Muitos foram os episódios de violência física e psicológica de que esta mãe e filhos foram alvos e que originaram a saída de casa e os pedidos de auxílio. Maria procurou ajuda em casas de abrigo, mais do que uma vez, mas o acreditar nas palavras de arrependimento do marido levou a família a regressar sempre ao cenário de terror.

A Crescer procurou perceber de que forma uma mãe aborda o tema “violência doméstica” junto dos filhos e como é lidar com o facto de ver os filhos serem agredidos pelo próprio pai, sem conseguir impedir que tal aconteça.

Como é que uma mãe explica a uma criança o que é a violência doméstica?

Eu comecei por lhes explicar que aquilo que o pai fazia não era correto de se fazer. Porque aquilo que o pai fazia não se faz. Não se agride ninguém, seja companheiro, seja amigo, seja quem for. Eles acabavam por, principalmente o rapaz, perceber que era violência doméstica. À mais nova tive que lhe explicar que o que o pai fazia era incorreto, que não se pratica violência com ninguém.

Que abordagem fazia aos seus filhos sobre os comportamentos do pai?

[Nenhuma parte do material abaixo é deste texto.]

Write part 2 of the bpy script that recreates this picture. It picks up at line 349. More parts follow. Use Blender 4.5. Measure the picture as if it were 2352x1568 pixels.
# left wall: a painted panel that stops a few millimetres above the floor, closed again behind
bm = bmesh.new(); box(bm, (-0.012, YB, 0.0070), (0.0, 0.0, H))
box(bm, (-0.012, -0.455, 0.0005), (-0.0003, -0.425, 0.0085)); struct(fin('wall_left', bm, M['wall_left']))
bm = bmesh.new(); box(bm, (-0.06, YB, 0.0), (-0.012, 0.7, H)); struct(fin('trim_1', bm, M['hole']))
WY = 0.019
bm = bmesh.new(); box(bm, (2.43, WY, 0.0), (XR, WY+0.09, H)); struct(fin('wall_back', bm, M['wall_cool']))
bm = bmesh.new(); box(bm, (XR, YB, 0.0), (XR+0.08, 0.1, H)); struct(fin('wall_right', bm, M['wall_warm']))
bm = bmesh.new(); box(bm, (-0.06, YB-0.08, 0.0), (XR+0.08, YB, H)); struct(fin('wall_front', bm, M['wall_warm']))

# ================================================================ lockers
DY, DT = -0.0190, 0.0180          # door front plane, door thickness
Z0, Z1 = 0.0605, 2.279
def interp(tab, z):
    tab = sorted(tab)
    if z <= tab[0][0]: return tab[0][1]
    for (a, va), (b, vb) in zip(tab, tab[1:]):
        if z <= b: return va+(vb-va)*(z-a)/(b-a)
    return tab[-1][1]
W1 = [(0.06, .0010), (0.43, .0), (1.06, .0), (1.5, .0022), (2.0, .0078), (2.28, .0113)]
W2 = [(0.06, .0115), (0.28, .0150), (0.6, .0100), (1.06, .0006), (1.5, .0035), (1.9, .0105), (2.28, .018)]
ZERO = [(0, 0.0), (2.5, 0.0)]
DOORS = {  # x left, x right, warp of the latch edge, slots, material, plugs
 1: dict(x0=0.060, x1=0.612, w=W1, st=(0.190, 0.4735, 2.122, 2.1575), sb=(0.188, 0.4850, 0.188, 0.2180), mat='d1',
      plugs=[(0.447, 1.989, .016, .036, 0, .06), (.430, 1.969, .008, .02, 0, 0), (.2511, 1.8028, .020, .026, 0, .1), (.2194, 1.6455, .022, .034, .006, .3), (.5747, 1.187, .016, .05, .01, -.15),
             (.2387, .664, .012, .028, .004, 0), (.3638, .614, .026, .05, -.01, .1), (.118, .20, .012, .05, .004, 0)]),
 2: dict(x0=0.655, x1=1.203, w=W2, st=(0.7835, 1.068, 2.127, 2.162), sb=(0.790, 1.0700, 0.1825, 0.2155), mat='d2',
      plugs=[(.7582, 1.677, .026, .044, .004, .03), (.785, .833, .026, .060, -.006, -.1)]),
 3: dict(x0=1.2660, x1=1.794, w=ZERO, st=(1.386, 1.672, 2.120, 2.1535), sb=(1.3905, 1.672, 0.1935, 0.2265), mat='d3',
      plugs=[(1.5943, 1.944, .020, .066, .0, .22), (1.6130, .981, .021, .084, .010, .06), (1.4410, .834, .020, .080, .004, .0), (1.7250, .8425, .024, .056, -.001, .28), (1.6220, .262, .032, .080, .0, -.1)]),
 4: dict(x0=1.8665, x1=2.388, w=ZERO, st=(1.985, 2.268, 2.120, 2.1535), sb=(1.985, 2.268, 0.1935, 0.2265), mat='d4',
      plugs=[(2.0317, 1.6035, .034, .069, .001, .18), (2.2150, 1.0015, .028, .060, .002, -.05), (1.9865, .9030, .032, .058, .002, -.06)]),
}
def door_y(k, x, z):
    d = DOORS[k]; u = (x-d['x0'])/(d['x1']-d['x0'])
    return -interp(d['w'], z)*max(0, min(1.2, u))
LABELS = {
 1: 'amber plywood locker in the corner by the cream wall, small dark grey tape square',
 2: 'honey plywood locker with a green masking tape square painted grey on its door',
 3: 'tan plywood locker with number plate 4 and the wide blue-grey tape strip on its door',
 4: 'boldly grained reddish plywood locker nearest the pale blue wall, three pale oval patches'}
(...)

Eu dizia-lhes sempre que o que o pai fazia era incorreto. Nunca lhes disse que o pai era mau, mesmo quando saímos de casa e eu lhes perguntei se eles queriam continuar a ver o pai. Eu não precisava de lhes dizer que o pai era mau porque eles viam que o pai era mau. Só lhes dizia que certas atitudes que o pai tinha, que não se tinham, que aquilo não era correto. Mas eles próprios viram que o pai era uma pessoa muito má.

E para si, como foi ver os seus filhos serem agredidos pelo próprio pai?

Horrível. É um sentimento que eu vou carregar sempre, de não ter acabado com a relação mais cedo, de não ter saído de casa mais cedo porque ele não tinha o direito de agredi-los. Embora saiba que eles não me acusam e me perdoaram é um sentimento que eu não vou conseguir perdoar-me a mim própria.

Mãe e filhos foram obrigados a “mudarem-se” para Casa Abrigo

Foi em novembro de 2015 que Maria disse BASTA a toda uma vida de sofrimento e maus tratos. Durante cerca de um ano, esta mulher e os dois filhos mais novos – de 16 e 10 anos na altura – foram obrigados a começar do zero noutra zona do país.

Mudar de casa, de localidade, de escola e de amigos «não foi fácil.» «Para as crianças não é fácil. Eles têm que deixar os amigos deles, têm de deixar a escola, o meio onde vivem. Não é fácil mas pela tranquilidade que nós lá tínhamos na Casa Abrigo, pela paz e pelo sossego eles conseguiram fazer a transição, fazer novos amigos. Começar novamente do zero», diz.

Por não se saber onde estão localizadas as Casas Abrigo e para que as vítimas estejam sobre proteção, esta mãe e estas crianças nunca mais viram nem estiveram em contacto com o agressor. Este foi, entretanto, condenado a um ano de pena suspensa, estando ainda impedido de se aproximar e contactar com as vítimas.

Apesar de ainda viver com a sombra do medo de ser descoberta, Maria e os filhos recomeçaram do zero a Norte do país e confessam-se «felizes».

No primeiro trimestre de 2019 morreram 11 mulheres vítimas de violência doméstica

Segundo dados divulgados pela Polícia Judiciária, no primeiro trimestre do ano de 2019 foram registados 27 homicídios. Desses, 14 foram cometidos em contexto de violência doméstica, tendo sido assassinadas 11 mulheres, dois homens e uma criança com menos de três anos.